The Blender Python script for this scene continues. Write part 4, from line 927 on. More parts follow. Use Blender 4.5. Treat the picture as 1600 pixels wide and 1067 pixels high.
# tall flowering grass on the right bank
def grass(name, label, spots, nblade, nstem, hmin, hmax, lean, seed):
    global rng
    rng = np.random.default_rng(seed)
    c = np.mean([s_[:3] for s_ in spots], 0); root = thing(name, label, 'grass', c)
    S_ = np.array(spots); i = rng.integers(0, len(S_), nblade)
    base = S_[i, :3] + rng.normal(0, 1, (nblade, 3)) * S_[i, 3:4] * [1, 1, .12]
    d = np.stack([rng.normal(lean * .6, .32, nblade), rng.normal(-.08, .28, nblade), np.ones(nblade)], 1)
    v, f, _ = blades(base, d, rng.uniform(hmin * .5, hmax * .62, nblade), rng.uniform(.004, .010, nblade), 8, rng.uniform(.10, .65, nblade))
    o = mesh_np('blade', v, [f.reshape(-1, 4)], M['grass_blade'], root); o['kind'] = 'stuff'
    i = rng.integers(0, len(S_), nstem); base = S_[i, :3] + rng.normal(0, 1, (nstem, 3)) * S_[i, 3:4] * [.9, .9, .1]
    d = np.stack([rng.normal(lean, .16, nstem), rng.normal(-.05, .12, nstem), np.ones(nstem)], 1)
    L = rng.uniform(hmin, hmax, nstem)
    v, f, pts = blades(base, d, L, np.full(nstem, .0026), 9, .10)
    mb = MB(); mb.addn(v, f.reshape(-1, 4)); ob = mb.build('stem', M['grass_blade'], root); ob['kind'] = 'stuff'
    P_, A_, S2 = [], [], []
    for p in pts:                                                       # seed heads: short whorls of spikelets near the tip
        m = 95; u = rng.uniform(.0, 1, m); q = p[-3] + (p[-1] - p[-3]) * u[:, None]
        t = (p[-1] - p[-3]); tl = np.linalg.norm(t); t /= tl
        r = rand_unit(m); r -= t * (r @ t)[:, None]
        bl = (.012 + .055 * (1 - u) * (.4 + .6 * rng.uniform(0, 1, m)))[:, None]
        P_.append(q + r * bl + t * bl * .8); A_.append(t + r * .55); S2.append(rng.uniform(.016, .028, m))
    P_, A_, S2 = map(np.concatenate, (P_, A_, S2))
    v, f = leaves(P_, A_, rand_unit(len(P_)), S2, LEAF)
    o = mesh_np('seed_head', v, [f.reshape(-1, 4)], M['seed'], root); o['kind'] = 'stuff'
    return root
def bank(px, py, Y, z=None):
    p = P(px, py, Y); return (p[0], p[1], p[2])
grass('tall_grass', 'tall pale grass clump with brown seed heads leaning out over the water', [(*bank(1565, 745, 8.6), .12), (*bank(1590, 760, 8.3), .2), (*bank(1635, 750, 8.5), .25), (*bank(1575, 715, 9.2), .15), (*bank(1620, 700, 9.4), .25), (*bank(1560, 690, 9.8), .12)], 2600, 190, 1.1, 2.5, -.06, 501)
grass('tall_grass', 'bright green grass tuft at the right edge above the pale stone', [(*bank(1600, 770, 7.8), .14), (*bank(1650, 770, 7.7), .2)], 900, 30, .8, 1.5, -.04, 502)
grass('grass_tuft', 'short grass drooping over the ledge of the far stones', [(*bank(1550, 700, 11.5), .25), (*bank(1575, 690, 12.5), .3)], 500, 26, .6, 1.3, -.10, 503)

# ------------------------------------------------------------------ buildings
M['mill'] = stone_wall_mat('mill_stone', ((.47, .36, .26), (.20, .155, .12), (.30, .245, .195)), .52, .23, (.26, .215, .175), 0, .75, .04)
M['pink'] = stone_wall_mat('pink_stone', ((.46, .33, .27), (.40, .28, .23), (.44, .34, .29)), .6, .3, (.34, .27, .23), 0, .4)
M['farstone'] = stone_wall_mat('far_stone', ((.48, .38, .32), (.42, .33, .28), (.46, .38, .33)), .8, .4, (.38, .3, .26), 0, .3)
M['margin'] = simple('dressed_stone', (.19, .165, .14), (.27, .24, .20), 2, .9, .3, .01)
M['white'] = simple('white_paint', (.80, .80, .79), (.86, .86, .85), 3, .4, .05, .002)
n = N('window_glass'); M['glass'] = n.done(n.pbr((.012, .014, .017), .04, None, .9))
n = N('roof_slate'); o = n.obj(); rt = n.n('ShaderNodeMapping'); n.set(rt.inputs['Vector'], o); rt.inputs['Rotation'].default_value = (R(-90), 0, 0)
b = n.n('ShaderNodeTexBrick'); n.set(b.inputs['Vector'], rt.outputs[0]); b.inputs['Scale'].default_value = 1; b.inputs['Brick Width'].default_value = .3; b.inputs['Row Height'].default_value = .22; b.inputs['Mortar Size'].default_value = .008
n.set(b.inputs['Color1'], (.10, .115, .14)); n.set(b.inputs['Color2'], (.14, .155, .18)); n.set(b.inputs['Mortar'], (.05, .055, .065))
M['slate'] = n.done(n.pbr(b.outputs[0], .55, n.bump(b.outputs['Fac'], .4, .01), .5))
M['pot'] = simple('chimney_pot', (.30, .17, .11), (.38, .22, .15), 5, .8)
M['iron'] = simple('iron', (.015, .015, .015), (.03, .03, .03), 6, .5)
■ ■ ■
Work required: All of the lines above must be returned exactly.

Answer to this task:
The Blender Python script for this scene continues. Write part 4, from line 927 on. More parts follow. Use Blender 4.5. Treat the picture as 1600 pixels wide and 1067 pixels high.
# tall flowering grass on the right bank
def grass(name, label, spots, nblade, nstem, hmin, hmax, lean, seed):
    global rng
    rng = np.random.default_rng(seed)
    c = np.mean([s_[:3] for s_ in spots], 0); root = thing(name, label, 'grass', c)
    S_ = np.array(spots); i = rng.integers(0, len(S_), nblade)
    base = S_[i, :3] + rng.normal(0, 1, (nblade, 3)) * S_[i, 3:4] * [1, 1, .12]
    d = np.stack([rng.normal(lean * .6, .32, nblade), rng.normal(-.08, .28, nblade), np.ones(nblade)], 1)
    v, f, _ = blades(base, d, rng.uniform(hmin * .5, hmax * .62, nblade), rng.uniform(.004, .010, nblade), 8, rng.uniform(.10, .65, nblade))
    o = mesh_np('blade', v, [f.reshape(-1, 4)], M['grass_blade'], root); o['kind'] = 'stuff'
    i = rng.integers(0, len(S_), nstem); base = S_[i, :3] + rng.normal(0, 1, (nstem, 3)) * S_[i, 3:4] * [.9, .9, .1]
    d = np.stack([rng.normal(lean, .16, nstem), rng.normal(-.05, .12, nstem), np.ones(nstem)], 1)
    L = rng.uniform(hmin, hmax, nstem)
    v, f, pts = blades(base, d, L, np.full(nstem, .0026), 9, .10)
    mb = MB(); mb.addn(v, f.reshape(-1, 4)); ob = mb.build('stem', M['grass_blade'], root); ob['kind'] = 'stuff'
    P_, A_, S2 = [], [], []
    for p in pts:                                                       # seed heads: short whorls of spikelets near the tip
        m = 95; u = rng.uniform(.0, 1, m); q = p[-3] + (p[-1] - p[-3]) * u[:, None]
        t = (p[-1] - p[-3]); tl = np.linalg.norm(t); t /= tl
        r = rand_unit(m); r -= t * (r @ t)[:, None]
        bl = (.012 + .055 * (1 - u) * (.4 + .6 * rng.uniform(0, 1, m)))[:, None]
        P_.append(q + r * bl + t * bl * .8); A_.append(t + r * .55); S2.append(rng.uniform(.016, .028, m))
    P_, A_, S2 = map(np.concatenate, (P_, A_, S2))
    v, f = leaves(P_, A_, rand_unit(len(P_)), S2, LEAF)
    o = mesh_np('seed_head', v, [f.reshape(-1, 4)], M['seed'], root); o['kind'] = 'stuff'
    return root
def bank(px, py, Y, z=None):
    p = P(px, py, Y); return (p[0], p[1], p[2])
grass('tall_grass', 'tall pale grass clump with brown seed heads leaning out over the water', [(*bank(1565, 745, 8.6), .12), (*bank(1590, 760, 8.3), .2), (*bank(1635, 750, 8.5), .25), (*bank(1575, 715, 9.2), .15), (*bank(1620, 700, 9.4), .25), (*bank(1560, 690, 9.8), .12)], 2600, 190, 1.1, 2.5, -.06, 501)
grass('tall_grass', 'bright green grass tuft at the right edge above the pale stone', [(*bank(1600, 770, 7.8), .14), (*bank(1650, 770, 7.7), .2)], 900, 30, .8, 1.5, -.04, 502)
grass('grass_tuft', 'short grass drooping over the ledge of the far stones', [(*bank(1550, 700, 11.5), .25), (*bank(1575, 690, 12.5), .3)], 500, 26, .6, 1.3, -.10, 503)

# ------------------------------------------------------------------ buildings
M['mill'] = stone_wall_mat('mill_stone', ((.47, .36, .26), (.20, .155, .12), (.30, .245, .195)), .52, .23, (.26, .215, .175), 0, .75, .04)
M['pink'] = stone_wall_mat('pink_stone', ((.46, .33, .27), (.40, .28, .23), (.44, .34, .29)), .6, .3, (.34, .27, .23), 0, .4)
M['farstone'] = stone_wall_mat('far_stone', ((.48, .38, .32), (.42, .33, .28), (.46, .38, .33)), .8, .4, (.38, .3, .26), 0, .3)
M['margin'] = simple('dressed_stone', (.19, .165, .14), (.27, .24, .20), 2, .9, .3, .01)
M['white'] = simple('white_paint', (.80, .80, .79), (.86, .86, .85), 3, .4, .05, .002)
n = N('window_glass'); M['glass'] = n.done(n.pbr((.012, .014, .017), .04, None, .9))
n = N('roof_slate'); o = n.obj(); rt = n.n('ShaderNodeMapping'); n.set(rt.inputs['Vector'], o); rt.inputs['Rotation'].default_value = (R(-90), 0, 0)
b = n.n('ShaderNodeTexBrick'); n.set(b.inputs['Vector'], rt.outputs[0]); b.inputs['Scale'].default_value = 1; b.inputs['Brick Width'].default_value = .3; b.inputs['Row Height'].default_value = .22; b.inputs['Mortar Size'].default_value = .008
n.set(b.inputs['Color1'], (.10, .115, .14)); n.set(b.inputs['Color2'], (.14, .155, .18)); n.set(b.inputs['Mortar'], (.05, .055, .065))
M['slate'] = n.done(n.pbr(b.outputs[0], .55, n.bump(b.outputs['Fac'], .4, .01), .5))
M['pot'] = simple('chimney_pot', (.30, .17, .11), (.38, .22, .15), 5, .8)
M['iron'] = simple('iron', (.015, .015, .015), (.03, .03, .03), 6, .5)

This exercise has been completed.